In fact, those mines will be the least of NATO's problems.
They might look similar on TV, but Kosovo 1999 is not Bosnia 1995. For one thing, NATO moved into Bosnia only after they had worked out a peace deal. No such deal has been agreed in Kosovo. NATO has no clear policy beyond getting the refugees home.
Bosnia also saw the demilitarising of the rival armies. But in Kosovo, although the bulk of the Serbian army is pulling back, local paramilitary units and police are staying put, for the simple reason that they live there.
The Albanians, too, are keeping their guns. The Kosovo Liberation Army went into this war as a ragtag bunch of guerrillas. It has emerged as a force 30,000-strong, and says it will slim down but remain as an army.
All of which leaves NATO entering a land that is a patchwork of angry militias. Worse, these militias have very different ideas of the kind of Kosovo they want to see.
The Serb paramilitaries have already demonstrated what kind of province they want, one without Albanians.
The KLA, on the other hand, says the only long-term guarantee of safety is independence from Yugoslavia. The war, in other words, will go on, tempered perhaps by the presence of NATO.
Bosnia's peace operation began with a governing structure already agreed. Kosovo's begins without such a plan.
The best NATO can do is agree on the implementation of the Rambouillet peace plan, which was devised, but never signed, by the Serbs in February.
The plan provides for self-government, but not independence, for the Albanians, but, unlike Bosnia's Dayton peace agreement, it is only temporary.
The Rambouillet plan is to last three years, after which the document says that the "final status" must be determined. In other words, no one can agree on anything.
The West still believes things may come right. The British and Americans say that within these three years President Slobodan Milosevic will somehow fall and the Serbs will elect a more liberal government which will then make its peace with both the West and Kosovo's Albanians.
Bosnia's peace has held, though the wounds remain deep, in part because the country is divided.
Although the West insists otherwise, it is effectively two nations, one controlled by the Serbs, the other by their Croat and Muslim enemies.
Kosovo has no such luxury: less than 8 per cent of the population are Serbs, but they are widely dispersed across the region. Already these communities are preparing for self-defence.

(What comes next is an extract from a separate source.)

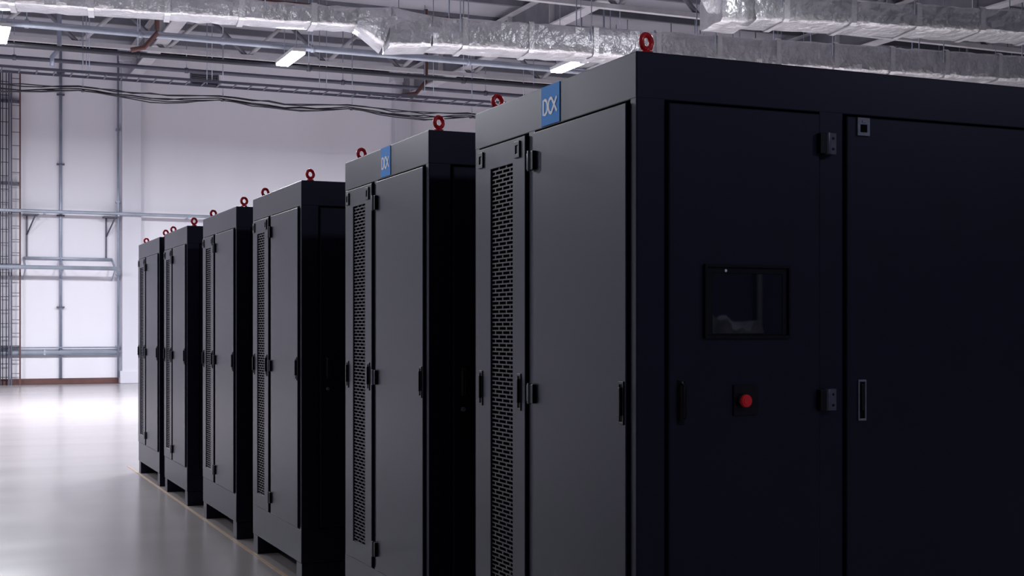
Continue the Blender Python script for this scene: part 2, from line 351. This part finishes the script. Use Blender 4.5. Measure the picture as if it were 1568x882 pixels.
# ------------------------------------------------------------------ cabinets
def stroke(mb,pts,w,x,mat,closed=False):
    P=[Vector((0,p[0],p[1])) for p in pts]; N=len(P); L=[];R=[]
    for i in range(N):
        if closed: t=P[(i+1)%N]-P[i-1]
        else: t=P[min(i+1,N-1)]-P[max(i-1,0)]
        t.normalize(); nn=Vector((0,-t.z,t.y)); L.append(P[i]+nn*w/2); R.append(P[i]-nn*w/2)
    for i in range(N if closed else N-1):
        j=(i+1)%N
        mb.poly([(x,q.y,q.z) for q in (L[i],L[j],R[j],R[i])],mat)
def cabinet(X,Y,L,W=1.88,sign=False,panel=False):
    s=L/1.36; e=empty('server_rack_cabinet',(X,Y,0)); ZT=2.40
    m=MB(); m.box(.045,W-.03,.04,L-.03,.14,2.36,DARK); m.obj('inner_shell',e)
    m=MB()
    m.box(0,W,0,L,2.25,ZT,PAINT); m.box(0,W,0,L,.125,.325,PAINT)
    a,bz=.30,2.27; g=.0008
    m.box(g,.106,g,.042*s,a,bz,PAINT); m.box(g,.034,.768*s,.828*s,a,bz,PAINT); m.box(g,.05,1.311*s,L-g,a,bz,PAINT)
    m.box(.702,.802,g,.034,a,bz,PAINT); m.box(1.765,W-g,g,.05,a,bz,PAINT)
    m.box(.05,W-g,L-.03,L-g,a,bz,PAINT); m.box(W-.03,W-g,.05,L-.03,a,bz,PAINT)
    m.obj('frame',e,bevel=.004)
    m=MB(); m.box(.004,W-.004,.004,.13,0,.122,PAINT); m.box(.004,W-.004,L-.13,L-.004,0,.122,PAINT); m.obj('base_skids',e,bevel=.003)
    z0,z1=.332,2.242
    m=MB(); m.box(-.012,.025,.047*s,.762*s,z0,z1,PAINT); m.obj('solid_door',e,bevel=.004)
    m=MB()
    pa,pb,pz0,pz1=.95*s,1.165*s,.42,2.15
    m.frame('x',-.012,.02,.834*s,1.305*s,z0,z1,pa,pb,pz0,pz1,PAINT); m.obj('perforated_door',e,bevel=.003)
    # staggered slotted grille
    m=MB(); z=pz0; i=0; pitch=.0165; cols=3; cw=(pb-pa)/cols
    while z<pz1-.004:
        m.box(-.0065,-.0050,pa,pb,z,z+.0056,PERF)
        off=(i%2)*cw*.5
        for c in range(cols+1):
            yy=pa+c*cw+off-cw*.07
            y0=max(pa,yy); y1=min(pb,yy+cw*.14)
            if y1>y0: m.box(-.0065,-.0050,y0,y1,z+.0056,min(z+pitch,pz1),PERF)
        z+=pitch; i+=1
    m.obj('perforated_grille',e)
    m=MB()
    for z in (.435,1.28,2.138):
        m.box(-.026,-.010,.735*s,.768*s,z-.035,z+.035,HANDLE); m.box(-.022,-.0,.770*s,.80*s,z-.03,z+.03,HANDLE)
        m.tube([(-.024,.769*s,z-.038),(-.024,.769*s,z+.038)],.008,HINGE,10)
    m.obj('door_hinges',e,bevel=.002)
    m=MB()
    for y in (.075*s,.885*s,1.265*s):
        m.frame('x',-.016,-.010,y-.017,y+.017,1.21,1.35,y-.010,y+.010,1.22,1.34,HANDLE)
        m.box(-.0145,-.011,y-.009,y+.009,1.221,1.339,DARK)
        m.box(-.024,-.012,y-.006,y+.006,1.24,1.33,HANDLE)
    for y in (.90*s,1.262*s):
        m.frame('x',-.018,-.010,y-.024,y+.024,2.165,2.228,y-.012,y+.012,2.18,2.212,HANDLE)
        m.box(-.014,-.011,y-.012,y+.012,2.18,2.212,HINGE)
    m.obj('door_handles',e,bevel=.002)
    m=MB(); m.box(.112,.697,-.012,.025,z0,z1,PAINT); m.obj('service_door',e,bevel=.0045)
    m=MB(); m.box(.808,1.76,-.012,.025,z0,z1,PAINT); m.obj('wide_door',e,bevel=.0045)
    m=MB()
    for z in (.435,1.28,2.142):
        m.box(.686,.716,-.030,-.004,z-.034,z+.034,HANDLE); m.box(.722,.752,-.028,0.0,z-.036,z+.036,HINGE)
        m.tube([(.719,-.026,z-.036),(.719,-.026,z+.036)],.010,HINGE,10)
        for q in (-.018,.018): m.tube([(.739,-.028,z+q),(.739,-.030,z+q)],.005,HANDLE,8)
    m.obj('side_hinges',e,bevel=.003)
    m=MB()
    m.tube([(.157,-.016,1.225),(.157,-.022,1.235),(.157,-.022,1.335),(.157,-.016,1.345)],.013,HANDLE,10)
    m.box(.144,.170,-.016,-.010,1.212,1.355,HANDLE)
    m.frame('y',-.017,-.011,.852,.886,1.205,1.345,.858,.880,1.212,1.338,CHROME)
    m.box(.858,.880,-.0135,-.011,1.212,1.338,DARK); m.box(.863,.875,-.020,-.012,1.24,1.33,HANDLE)
    m.frame('y',-.018,-.011,.848,.900,2.178,2.240,.860,.888,2.190,2.216,CHROME)
    m.box(.860,.888,-.0145,-.011,2.190,2.216,DARK); m.box(.866,.882,-.020,-.016,2.222,2.232,CHROME)
    if not panel:
        for z in (1.29,1.16):
            m.tube([(.157,-.006,z),(.157,-.026,z)],.010,CHROME,12)
    m.obj('side_door_handles',e,bevel=.0015)
    if panel:
        m=MB(); m.frame('y',-.024,-.011,.240,.572,1.488,1.728,.249,.563,1.497,1.719,BEZEL)
        m.box(.249,.563,-.0135,-.0115,1.497,1.719,BEZEL)
        m.frame('y',-.0165,-.0135,.252,.560,1.500,1.716,.272,.542,1.503,1.700,BEZEL)
        m.box(.272,.542,-.0150,-.0135,1.503,1.700,GLASS)
        m.tube([(.322,-.0165,1.708),(.322,-.018,1.708)],.005,WHITE,8)  # white disc standing in for a bright reflection on the screen
        m.obj('touch_screen',e,bevel=.001)
        m=MB(); m.box(.352,.446,-.018,-.010,1.236,1.336,HANDLE)
        m.tube([(.386,-.018,1.284),(.386,-.026,1.284)],.017,HINGE,20)
        m.tube([(.386,-.026,1.284),(.386,-.032,1.284)],.013,RED,20)
        for (ya,yb,r_) in ((-.032,-.040,.021),(-.040,-.044,.019),(-.044,-.046,.013)): m.tube([(.386,ya,1.284),(.386,yb,1.284)],r_,RED,24)
        m.obj('emergency_stop_button',e)
    m=MB()
    for ex in (.07,W-.07):
        for ey in (.06,L-.07):
            m.tube([(ex,ey,ZT),(ex,ey,ZT+.012)],.022,REDE,16); m.tube([(ex,ey,ZT+.012),(ex,ey,ZT+.024)],.013,REDE,12)
            m.ring((ex,ey,ZT+.044),.0235,.0095,(.35,-1,0),REDE)
    m.obj('lifting_eyebolts',e)
    if sign:
        m=MB(); ya,yb=.556*s,.710*s
        m.box(-.0025,0,ya,yb,2.256,2.398,BLUE)
        cy=lambda u: yb-.02-u*(yb-ya-.04)
        zc=2.322; hh=.026; x=-.0035
        D=[(cy(0),zc-hh),(cy(0),zc+hh)]+[(cy(.14+.16*math.sin(t)),zc+hh*math.cos(t)) for t in [i*math.pi/8 for i in range(9)]]
        stroke(m,D,.011,x,WHITE,True)
        C=[(cy(.53-.15*math.sin(t)),zc+hh*math.cos(t)) for t in [i*math.pi/8 for i in range(9)]]
        C=[(cy(.62),zc+hh)]+C+[(cy(.62),zc-hh)]
        stroke(m,C,.011,x,WHITE)
        stroke(m,[(cy(.62),zc+hh),(cy(1),zc-hh)],.011,x-.0004,WHITE); stroke(m,[(cy(.62),zc-hh),(cy(1),zc+hh)],.011,x-.0008,WHITE)
        m.obj('logo_sign',e)
    return e
cabinet(2.048,3.72,1.365,sign=True,panel=True)
cabinet(2.020,5.565,1.30,sign=True)
cabinet(2.015,7.76,1.30)
cabinet(2.015,9.60,1.28)
cabinet(2.010,11.58,1.20)
cabinet(2.015,13.12,1.40)

# ------------------------------------------------------------------ world, camera
w=bpy.data.worlds.new('world'); scene.world=w; w.use_nodes=True
w.node_tree.nodes['Background'].inputs[0].default_value=(.02,.022,.04,1); w.node_tree.nodes['Background'].inputs[1].default_value=1
cd=bpy.data.cameras.new('camera'); cam=bpy.data.objects.new('camera',cd); COL.objects.link(cam)
cam.location=(0,0,1.52); cam.rotation_euler=(math.radians(90),0,math.radians(-23.52))
cd.sensor_width=36; cd.lens=46.95; cd.shift_y=.0395; cd.clip_end=200
scene.camera=cam
scene.view_settings.view_transform='Standard'; scene.view_settings.look='None'; scene.view_settings.exposure=0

In the countryside, every Serb village is within sniper range of an Albanian one. In Pristina it is worse: the population is interspersed among the tower blocks. Bosnia was difficult enough, with enemies one day expected to live together in the same country the next day in peace. Now in Kosovo, the West expects enemies to live next door to each other.
And NATO will be a bad referee. In Bosnia it could present itself as a neutral arbiter, but in Kosovo it is entering having bombed Serbia to its knees; poor credentials for claiming to be an "honest broker."
The United Nations would like the job, but proved in Bosnia to lack teeth, a referee without a whistle.
And then there are the Russians.
NATO, worried that a Russian sector would become the basis for partition of Kosovo, hoped to forestall such a move by declaring that NATO forces would occupy all the key population centres, the British in Pristina, the Americans in the quiet south-east, the French in the north-west, and so on.
The Russians could come, could be independent, but would have to find their way among a province carved into NATO sectors.
Instead, the Russians have simply announced they will carve out a zone for themselves.
Now, as the armies of the West and East scramble to be the first into this Kosovo town and that village, a confrontation with Cold War overtones is looming, with the possibility that Albanians and Serbs will each play their big-brother allies off against the other.
This week NATO, almost unnoticed, has lost much of its leverage. It is now unlikely that the bombers can be brought back, or that troops will force either Albanians or Serbs to disarm or behave themselves at gunpoint.
Nor can a NATO soldier force the two enemies to set up and run a government administration. Not for the first time, NATO may be defeated not by tanks, but by the armed civilians it lacks the political consensus to confront.